BEGIN
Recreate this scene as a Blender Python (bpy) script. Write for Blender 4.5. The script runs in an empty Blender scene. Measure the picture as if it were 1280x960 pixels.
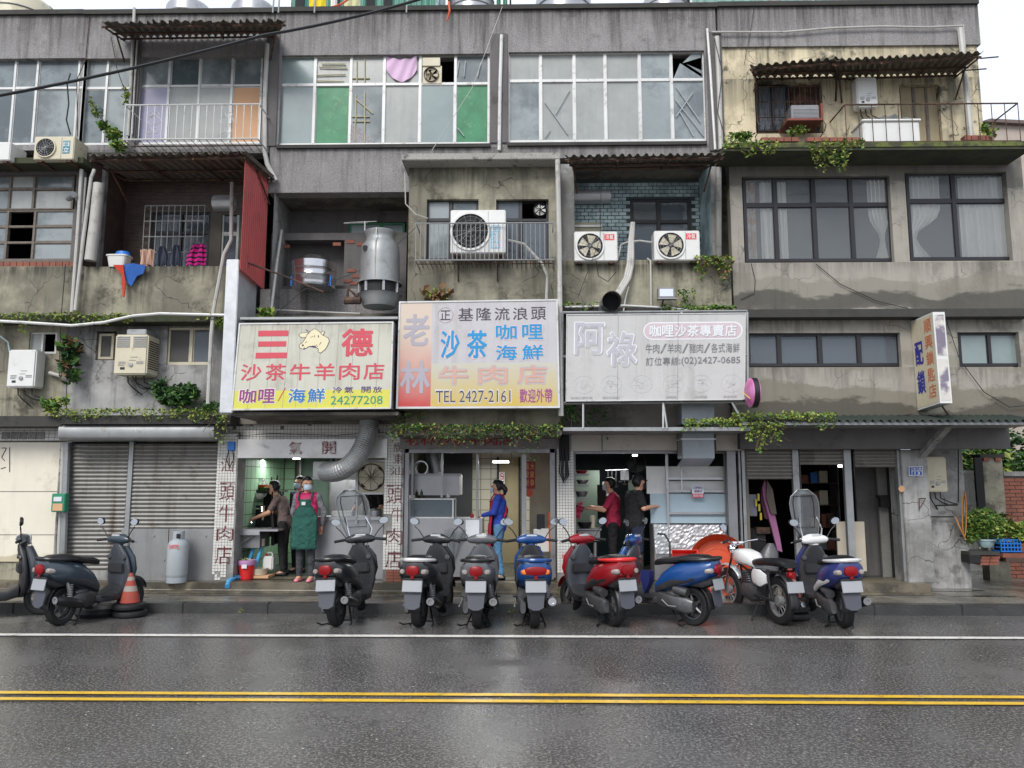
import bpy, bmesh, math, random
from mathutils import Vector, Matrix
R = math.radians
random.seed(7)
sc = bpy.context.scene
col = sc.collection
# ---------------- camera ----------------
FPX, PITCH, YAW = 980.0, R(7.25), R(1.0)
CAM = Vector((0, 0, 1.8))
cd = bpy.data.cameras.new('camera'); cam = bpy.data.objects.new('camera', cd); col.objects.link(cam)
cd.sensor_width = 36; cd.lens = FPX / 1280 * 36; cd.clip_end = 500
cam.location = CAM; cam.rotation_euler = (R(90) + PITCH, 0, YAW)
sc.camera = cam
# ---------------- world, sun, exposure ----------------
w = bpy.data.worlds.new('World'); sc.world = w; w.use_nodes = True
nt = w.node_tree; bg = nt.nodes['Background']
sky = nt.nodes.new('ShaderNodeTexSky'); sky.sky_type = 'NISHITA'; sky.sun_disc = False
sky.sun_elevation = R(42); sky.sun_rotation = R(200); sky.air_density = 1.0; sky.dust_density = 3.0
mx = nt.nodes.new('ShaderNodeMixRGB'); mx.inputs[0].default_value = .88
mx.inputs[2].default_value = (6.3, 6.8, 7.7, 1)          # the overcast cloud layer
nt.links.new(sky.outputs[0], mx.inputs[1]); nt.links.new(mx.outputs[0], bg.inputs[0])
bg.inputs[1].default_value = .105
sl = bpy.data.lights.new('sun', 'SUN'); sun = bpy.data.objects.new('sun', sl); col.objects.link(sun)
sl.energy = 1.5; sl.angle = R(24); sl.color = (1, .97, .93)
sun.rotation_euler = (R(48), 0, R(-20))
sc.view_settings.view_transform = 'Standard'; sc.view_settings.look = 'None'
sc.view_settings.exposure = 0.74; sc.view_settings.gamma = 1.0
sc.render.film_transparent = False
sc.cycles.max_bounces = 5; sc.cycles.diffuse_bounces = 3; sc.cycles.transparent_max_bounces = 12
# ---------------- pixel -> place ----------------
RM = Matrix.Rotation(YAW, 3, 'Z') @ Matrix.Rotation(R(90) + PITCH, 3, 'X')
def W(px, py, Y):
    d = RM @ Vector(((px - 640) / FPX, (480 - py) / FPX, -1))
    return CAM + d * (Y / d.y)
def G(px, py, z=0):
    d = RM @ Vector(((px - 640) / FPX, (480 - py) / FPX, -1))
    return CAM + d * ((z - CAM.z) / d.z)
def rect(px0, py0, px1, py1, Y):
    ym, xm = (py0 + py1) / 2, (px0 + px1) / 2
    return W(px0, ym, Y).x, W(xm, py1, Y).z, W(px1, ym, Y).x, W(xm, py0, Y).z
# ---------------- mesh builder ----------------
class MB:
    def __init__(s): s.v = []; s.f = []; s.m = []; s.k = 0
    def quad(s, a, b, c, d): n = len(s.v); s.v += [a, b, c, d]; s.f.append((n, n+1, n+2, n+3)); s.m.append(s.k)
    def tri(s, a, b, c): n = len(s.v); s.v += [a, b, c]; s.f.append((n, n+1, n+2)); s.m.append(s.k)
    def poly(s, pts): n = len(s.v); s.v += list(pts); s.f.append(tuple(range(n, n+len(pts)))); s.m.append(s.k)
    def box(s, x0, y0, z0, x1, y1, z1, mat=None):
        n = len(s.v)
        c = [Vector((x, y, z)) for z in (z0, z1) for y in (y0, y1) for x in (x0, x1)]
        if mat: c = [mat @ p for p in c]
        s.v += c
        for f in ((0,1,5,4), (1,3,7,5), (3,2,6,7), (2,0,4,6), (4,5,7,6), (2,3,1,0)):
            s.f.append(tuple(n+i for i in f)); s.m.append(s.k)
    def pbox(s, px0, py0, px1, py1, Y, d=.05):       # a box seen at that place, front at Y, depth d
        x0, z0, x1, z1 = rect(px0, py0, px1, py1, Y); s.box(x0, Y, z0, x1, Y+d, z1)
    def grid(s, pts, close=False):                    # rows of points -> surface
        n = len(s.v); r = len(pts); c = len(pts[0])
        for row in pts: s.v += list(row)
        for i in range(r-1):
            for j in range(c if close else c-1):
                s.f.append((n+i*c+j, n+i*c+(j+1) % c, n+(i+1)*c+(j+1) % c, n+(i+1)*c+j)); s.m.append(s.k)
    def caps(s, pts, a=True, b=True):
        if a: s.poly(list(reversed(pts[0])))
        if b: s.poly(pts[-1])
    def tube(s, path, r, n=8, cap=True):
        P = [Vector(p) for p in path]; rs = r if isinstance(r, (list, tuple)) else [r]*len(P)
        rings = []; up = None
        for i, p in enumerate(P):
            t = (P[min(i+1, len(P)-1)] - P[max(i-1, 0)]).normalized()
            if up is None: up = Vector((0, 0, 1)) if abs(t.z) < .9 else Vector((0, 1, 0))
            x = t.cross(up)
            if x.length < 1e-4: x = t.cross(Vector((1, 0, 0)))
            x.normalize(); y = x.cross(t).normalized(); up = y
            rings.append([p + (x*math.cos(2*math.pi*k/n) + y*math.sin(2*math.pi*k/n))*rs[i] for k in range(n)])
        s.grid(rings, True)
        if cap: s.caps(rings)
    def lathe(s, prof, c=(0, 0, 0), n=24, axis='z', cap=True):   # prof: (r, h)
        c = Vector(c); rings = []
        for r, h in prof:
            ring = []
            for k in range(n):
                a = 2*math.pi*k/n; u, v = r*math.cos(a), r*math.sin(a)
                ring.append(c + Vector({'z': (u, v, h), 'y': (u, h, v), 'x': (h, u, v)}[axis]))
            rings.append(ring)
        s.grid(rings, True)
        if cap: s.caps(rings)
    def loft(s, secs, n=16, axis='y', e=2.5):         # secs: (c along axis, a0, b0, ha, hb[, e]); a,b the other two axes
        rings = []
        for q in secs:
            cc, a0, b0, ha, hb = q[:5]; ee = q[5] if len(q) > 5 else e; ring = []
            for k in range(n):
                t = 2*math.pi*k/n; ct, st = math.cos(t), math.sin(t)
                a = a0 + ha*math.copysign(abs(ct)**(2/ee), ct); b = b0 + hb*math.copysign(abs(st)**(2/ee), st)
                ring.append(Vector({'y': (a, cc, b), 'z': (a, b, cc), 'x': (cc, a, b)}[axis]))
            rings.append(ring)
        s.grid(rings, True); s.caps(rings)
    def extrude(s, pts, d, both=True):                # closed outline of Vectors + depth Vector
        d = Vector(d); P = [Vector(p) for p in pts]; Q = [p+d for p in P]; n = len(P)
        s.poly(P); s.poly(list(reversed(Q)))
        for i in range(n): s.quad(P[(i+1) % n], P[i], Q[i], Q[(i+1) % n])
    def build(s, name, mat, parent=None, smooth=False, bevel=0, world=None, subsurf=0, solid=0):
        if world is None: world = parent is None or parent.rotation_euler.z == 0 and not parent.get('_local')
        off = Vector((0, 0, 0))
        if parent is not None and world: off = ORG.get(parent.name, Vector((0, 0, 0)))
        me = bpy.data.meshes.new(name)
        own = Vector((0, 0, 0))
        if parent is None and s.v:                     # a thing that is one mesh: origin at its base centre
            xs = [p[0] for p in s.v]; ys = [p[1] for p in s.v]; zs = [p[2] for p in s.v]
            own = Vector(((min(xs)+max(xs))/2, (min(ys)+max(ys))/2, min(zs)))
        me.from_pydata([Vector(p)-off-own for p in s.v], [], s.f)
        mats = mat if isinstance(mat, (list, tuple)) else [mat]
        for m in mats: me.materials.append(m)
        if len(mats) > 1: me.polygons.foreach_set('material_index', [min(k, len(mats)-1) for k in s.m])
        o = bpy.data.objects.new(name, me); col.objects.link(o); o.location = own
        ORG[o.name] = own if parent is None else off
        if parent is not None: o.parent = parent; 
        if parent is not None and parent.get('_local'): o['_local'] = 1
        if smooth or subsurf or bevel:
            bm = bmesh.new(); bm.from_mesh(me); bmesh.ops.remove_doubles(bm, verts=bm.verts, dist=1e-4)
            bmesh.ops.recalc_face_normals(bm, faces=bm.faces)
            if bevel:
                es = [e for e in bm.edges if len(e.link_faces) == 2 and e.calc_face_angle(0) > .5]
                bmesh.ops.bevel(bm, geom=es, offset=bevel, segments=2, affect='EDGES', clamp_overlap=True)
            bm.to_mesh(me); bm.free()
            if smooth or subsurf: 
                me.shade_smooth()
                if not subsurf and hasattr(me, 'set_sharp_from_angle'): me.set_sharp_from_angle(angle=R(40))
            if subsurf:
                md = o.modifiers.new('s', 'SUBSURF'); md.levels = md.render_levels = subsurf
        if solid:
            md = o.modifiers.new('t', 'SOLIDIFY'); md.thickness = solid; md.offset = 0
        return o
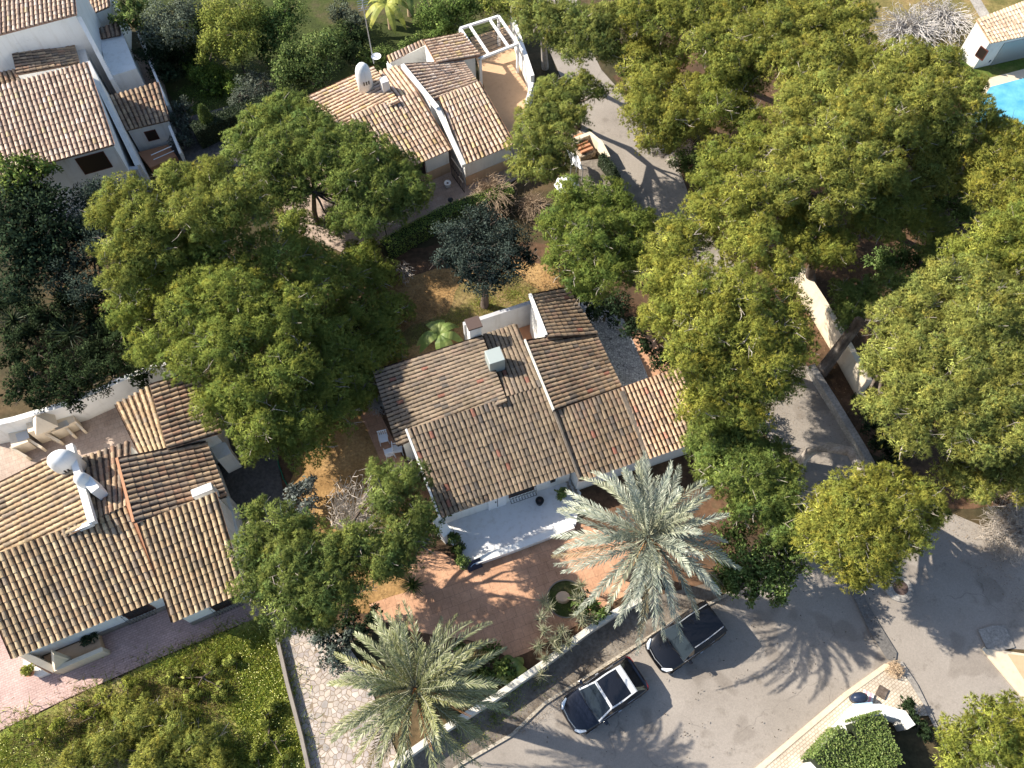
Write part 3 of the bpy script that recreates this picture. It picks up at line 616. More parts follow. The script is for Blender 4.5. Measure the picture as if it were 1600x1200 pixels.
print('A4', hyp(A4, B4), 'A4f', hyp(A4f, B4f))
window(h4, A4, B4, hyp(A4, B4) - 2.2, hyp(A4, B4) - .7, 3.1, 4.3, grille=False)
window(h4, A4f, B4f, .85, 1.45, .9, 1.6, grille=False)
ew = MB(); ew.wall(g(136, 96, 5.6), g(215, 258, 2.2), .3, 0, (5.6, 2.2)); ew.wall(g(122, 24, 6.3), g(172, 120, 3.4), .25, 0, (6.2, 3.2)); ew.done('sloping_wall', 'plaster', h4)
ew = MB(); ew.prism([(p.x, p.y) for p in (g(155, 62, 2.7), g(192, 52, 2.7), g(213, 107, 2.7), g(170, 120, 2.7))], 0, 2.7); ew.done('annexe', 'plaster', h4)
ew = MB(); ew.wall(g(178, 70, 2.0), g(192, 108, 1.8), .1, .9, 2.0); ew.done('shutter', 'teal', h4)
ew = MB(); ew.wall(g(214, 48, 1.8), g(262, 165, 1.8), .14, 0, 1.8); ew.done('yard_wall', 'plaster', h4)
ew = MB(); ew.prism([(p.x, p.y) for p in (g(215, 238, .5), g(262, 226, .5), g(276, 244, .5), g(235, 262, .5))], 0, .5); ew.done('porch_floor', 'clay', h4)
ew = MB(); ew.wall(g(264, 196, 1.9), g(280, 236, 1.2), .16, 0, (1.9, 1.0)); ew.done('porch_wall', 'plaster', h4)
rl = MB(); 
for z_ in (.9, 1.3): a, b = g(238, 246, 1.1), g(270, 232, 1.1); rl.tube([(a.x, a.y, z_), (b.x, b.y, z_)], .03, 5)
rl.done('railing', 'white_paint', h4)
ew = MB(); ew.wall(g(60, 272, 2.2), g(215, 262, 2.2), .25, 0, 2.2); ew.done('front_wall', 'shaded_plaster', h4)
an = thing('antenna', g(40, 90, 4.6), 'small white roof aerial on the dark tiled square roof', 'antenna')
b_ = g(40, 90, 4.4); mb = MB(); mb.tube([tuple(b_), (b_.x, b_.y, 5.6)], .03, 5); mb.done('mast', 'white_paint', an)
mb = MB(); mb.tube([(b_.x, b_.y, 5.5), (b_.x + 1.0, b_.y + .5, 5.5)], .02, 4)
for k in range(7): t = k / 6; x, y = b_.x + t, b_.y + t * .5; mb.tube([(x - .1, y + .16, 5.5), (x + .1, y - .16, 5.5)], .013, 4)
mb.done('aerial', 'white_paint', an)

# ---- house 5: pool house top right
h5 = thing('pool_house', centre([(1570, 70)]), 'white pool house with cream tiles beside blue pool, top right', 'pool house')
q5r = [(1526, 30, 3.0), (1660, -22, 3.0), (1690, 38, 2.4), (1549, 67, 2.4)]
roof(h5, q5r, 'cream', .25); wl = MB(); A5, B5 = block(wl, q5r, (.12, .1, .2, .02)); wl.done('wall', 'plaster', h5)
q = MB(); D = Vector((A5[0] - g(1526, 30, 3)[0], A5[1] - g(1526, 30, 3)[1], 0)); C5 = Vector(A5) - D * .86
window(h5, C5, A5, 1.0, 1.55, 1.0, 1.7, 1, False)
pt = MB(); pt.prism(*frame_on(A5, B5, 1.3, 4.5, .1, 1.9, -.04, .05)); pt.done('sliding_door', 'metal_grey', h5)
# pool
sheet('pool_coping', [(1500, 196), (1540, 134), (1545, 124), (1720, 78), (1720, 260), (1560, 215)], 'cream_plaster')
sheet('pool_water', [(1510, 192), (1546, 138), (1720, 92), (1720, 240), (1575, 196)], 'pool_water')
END
* Written instruction:
Transcribe the records above exactly, beginning at the line that contains "Write part 3" and ending with the line that contains "mb.done('aerial', 'white_paint', an)", both included, and nothing else.

* The result:
Write part 3 of the bpy script that recreates this picture. It picks up at line 616. More parts follow. The script is for Blender 4.5. Measure the picture as if it were 1600x1200 pixels.
print('A4', hyp(A4, B4), 'A4f', hyp(A4f, B4f))
window(h4, A4, B4, hyp(A4, B4) - 2.2, hyp(A4, B4) - .7, 3.1, 4.3, grille=False)
window(h4, A4f, B4f, .85, 1.45, .9, 1.6, grille=False)
ew = MB(); ew.wall(g(136, 96, 5.6), g(215, 258, 2.2), .3, 0, (5.6, 2.2)); ew.wall(g(122, 24, 6.3), g(172, 120, 3.4), .25, 0, (6.2, 3.2)); ew.done('sloping_wall', 'plaster', h4)
ew = MB(); ew.prism([(p.x, p.y) for p in (g(155, 62, 2.7), g(192, 52, 2.7), g(213, 107, 2.7), g(170, 120, 2.7))], 0, 2.7); ew.done('annexe', 'plaster', h4)
ew = MB(); ew.wall(g(178, 70, 2.0), g(192, 108, 1.8), .1, .9, 2.0); ew.done('shutter', 'teal', h4)
ew = MB(); ew.wall(g(214, 48, 1.8), g(262, 165, 1.8), .14, 0, 1.8); ew.done('yard_wall', 'plaster', h4)
ew = MB(); ew.prism([(p.x, p.y) for p in (g(215, 238, .5), g(262, 226, .5), g(276, 244, .5), g(235, 262, .5))], 0, .5); ew.done('porch_floor', 'clay', h4)
ew = MB(); ew.wall(g(264, 196, 1.9), g(280, 236, 1.2), .16, 0, (1.9, 1.0)); ew.done('porch_wall', 'plaster', h4)
rl = MB(); 
for z_ in (.9, 1.3): a, b = g(238, 246, 1.1), g(270, 232, 1.1); rl.tube([(a.x, a.y, z_), (b.x, b.y, z_)], .03, 5)
rl.done('railing', 'white_paint', h4)
ew = MB(); ew.wall(g(60, 272, 2.2), g(215, 262, 2.2), .25, 0, 2.2); ew.done('front_wall', 'shaded_plaster', h4)
an = thing('antenna', g(40, 90, 4.6), 'small white roof aerial on the dark tiled square roof', 'antenna')
b_ = g(40, 90, 4.4); mb = MB(); mb.tube([tuple(b_), (b_.x, b_.y, 5.6)], .03, 5); mb.done('mast', 'white_paint', an)
mb = MB(); mb.tube([(b_.x, b_.y, 5.5), (b_.x + 1.0, b_.y + .5, 5.5)], .02, 4)
for k in range(7): t = k / 6; x, y = b_.x + t, b_.y + t * .5; mb.tube([(x - .1, y + .16, 5.5), (x + .1, y - .16, 5.5)], .013, 4)
mb.done('aerial', 'white_paint', an)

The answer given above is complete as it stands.